▸ **GIVEN DATA**:
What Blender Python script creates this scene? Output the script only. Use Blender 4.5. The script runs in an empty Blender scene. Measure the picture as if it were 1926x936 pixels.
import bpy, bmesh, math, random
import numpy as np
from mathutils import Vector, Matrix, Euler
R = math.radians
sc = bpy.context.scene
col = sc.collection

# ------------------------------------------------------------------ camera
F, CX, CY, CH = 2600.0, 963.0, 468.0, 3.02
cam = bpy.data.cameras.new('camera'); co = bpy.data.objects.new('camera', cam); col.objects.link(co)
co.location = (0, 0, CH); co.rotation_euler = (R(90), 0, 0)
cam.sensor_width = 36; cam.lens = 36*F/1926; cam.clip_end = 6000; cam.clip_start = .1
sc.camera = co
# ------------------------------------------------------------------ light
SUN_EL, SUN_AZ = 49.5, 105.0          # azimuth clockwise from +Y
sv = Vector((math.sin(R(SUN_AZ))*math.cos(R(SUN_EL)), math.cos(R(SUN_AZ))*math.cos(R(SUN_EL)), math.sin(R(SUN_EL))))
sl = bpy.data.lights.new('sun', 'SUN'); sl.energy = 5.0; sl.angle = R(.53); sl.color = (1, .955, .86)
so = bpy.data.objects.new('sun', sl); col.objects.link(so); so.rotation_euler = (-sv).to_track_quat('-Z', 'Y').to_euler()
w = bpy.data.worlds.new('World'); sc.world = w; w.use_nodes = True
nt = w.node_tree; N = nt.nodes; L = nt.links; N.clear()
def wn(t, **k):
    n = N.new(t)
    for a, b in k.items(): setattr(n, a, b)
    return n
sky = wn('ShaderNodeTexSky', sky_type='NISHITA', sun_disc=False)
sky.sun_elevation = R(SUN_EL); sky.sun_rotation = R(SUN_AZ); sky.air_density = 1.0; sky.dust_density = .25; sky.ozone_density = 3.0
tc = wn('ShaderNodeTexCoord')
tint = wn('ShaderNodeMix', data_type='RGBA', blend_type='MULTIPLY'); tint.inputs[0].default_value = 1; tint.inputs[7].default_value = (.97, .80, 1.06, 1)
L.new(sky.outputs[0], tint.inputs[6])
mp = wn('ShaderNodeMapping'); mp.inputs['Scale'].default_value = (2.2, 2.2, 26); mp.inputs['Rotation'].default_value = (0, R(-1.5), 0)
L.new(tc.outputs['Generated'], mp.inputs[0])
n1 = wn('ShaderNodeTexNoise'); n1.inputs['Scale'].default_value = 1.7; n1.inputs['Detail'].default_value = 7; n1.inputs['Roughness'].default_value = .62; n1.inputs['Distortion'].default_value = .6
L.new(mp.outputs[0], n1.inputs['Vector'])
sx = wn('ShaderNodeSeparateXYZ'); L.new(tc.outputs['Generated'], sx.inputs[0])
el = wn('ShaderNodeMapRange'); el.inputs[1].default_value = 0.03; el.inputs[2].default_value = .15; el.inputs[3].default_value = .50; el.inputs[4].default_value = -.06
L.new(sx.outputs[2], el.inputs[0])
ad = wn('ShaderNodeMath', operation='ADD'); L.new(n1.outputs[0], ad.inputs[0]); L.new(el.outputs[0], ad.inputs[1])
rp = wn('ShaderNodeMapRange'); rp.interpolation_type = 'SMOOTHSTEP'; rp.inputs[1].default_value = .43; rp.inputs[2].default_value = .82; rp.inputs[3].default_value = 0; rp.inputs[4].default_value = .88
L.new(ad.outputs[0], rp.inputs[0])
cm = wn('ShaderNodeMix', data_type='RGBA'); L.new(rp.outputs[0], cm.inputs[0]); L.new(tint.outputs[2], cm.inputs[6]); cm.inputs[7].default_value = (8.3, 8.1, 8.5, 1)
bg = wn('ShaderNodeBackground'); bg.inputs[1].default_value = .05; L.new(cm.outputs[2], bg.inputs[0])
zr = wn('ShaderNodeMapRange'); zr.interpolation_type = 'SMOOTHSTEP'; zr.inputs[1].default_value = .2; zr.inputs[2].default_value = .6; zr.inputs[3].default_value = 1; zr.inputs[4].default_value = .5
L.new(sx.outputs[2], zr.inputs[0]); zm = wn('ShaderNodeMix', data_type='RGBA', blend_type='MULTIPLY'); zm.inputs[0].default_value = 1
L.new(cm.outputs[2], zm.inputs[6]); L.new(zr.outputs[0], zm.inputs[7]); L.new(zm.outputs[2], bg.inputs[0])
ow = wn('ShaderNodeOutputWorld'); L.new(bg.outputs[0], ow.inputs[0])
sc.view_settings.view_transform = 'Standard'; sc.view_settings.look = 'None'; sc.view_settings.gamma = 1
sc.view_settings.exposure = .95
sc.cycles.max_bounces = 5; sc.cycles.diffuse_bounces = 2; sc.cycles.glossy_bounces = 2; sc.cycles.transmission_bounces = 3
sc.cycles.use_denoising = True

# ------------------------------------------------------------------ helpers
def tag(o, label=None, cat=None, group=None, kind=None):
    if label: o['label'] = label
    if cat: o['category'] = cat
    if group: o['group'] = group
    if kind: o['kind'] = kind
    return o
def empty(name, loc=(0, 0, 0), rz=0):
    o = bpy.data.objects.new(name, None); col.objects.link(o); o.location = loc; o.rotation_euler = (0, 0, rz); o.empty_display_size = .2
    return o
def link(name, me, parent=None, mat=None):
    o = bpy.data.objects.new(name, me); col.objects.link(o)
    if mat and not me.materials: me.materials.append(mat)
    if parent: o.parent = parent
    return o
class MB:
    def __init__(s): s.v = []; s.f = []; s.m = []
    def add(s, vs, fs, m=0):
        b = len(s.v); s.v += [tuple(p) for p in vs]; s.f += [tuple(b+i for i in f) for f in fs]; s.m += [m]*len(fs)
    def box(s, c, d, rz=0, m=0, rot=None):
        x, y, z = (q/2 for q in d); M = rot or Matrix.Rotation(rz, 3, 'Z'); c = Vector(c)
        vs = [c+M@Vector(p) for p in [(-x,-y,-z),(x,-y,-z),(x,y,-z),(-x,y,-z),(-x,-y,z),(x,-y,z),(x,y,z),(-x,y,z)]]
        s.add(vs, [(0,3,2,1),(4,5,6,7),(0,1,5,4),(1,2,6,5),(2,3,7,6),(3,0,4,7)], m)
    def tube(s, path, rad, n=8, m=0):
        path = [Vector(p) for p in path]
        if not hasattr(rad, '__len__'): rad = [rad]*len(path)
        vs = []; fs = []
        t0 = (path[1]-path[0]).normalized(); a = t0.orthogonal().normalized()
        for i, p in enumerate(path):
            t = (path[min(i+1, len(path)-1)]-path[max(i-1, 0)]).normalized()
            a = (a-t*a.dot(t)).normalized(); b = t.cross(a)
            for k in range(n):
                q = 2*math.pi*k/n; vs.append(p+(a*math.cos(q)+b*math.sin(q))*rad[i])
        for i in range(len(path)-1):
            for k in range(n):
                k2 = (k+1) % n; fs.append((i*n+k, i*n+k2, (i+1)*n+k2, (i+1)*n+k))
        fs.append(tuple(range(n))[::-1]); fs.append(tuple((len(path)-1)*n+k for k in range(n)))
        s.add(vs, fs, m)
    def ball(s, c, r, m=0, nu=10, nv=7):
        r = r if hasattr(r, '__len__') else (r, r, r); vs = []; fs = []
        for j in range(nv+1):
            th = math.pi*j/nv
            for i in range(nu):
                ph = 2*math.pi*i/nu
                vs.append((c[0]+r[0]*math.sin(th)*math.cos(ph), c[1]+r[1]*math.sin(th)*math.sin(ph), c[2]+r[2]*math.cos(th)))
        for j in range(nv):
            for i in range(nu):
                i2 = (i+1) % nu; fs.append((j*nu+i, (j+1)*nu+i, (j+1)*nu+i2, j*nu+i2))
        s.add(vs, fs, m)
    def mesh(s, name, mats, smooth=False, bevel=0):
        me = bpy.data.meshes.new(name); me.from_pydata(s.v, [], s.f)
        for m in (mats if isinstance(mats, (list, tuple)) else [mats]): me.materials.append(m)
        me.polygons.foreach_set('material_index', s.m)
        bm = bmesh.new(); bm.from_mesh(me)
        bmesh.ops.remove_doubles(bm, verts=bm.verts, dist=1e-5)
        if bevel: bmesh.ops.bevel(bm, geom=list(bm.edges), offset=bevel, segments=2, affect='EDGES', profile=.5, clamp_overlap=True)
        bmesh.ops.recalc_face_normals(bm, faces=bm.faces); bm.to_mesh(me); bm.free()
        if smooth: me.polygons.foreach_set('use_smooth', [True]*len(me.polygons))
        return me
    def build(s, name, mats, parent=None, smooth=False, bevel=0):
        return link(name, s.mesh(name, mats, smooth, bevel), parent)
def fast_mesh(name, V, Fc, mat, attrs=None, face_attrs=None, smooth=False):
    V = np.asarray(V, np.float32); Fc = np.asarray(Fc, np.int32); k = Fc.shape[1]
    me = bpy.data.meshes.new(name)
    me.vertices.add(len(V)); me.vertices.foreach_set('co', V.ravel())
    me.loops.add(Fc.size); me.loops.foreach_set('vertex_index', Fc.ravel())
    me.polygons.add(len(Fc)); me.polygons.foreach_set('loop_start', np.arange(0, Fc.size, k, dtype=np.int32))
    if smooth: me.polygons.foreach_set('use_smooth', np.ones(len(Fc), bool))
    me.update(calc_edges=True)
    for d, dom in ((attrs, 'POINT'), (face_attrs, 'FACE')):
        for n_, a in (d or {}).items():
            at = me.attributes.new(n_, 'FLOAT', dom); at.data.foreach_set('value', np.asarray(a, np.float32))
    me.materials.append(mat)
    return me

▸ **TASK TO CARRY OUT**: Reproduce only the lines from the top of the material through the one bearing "col = sc.collection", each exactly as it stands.

▸ **REPLY**:
What Blender Python script creates this scene? Output the script only. Use Blender 4.5. The script runs in an empty Blender scene. Measure the picture as if it were 1926x936 pixels.
import bpy, bmesh, math, random
import numpy as np
from mathutils import Vector, Matrix, Euler
R = math.radians
sc = bpy.context.scene
col = sc.collection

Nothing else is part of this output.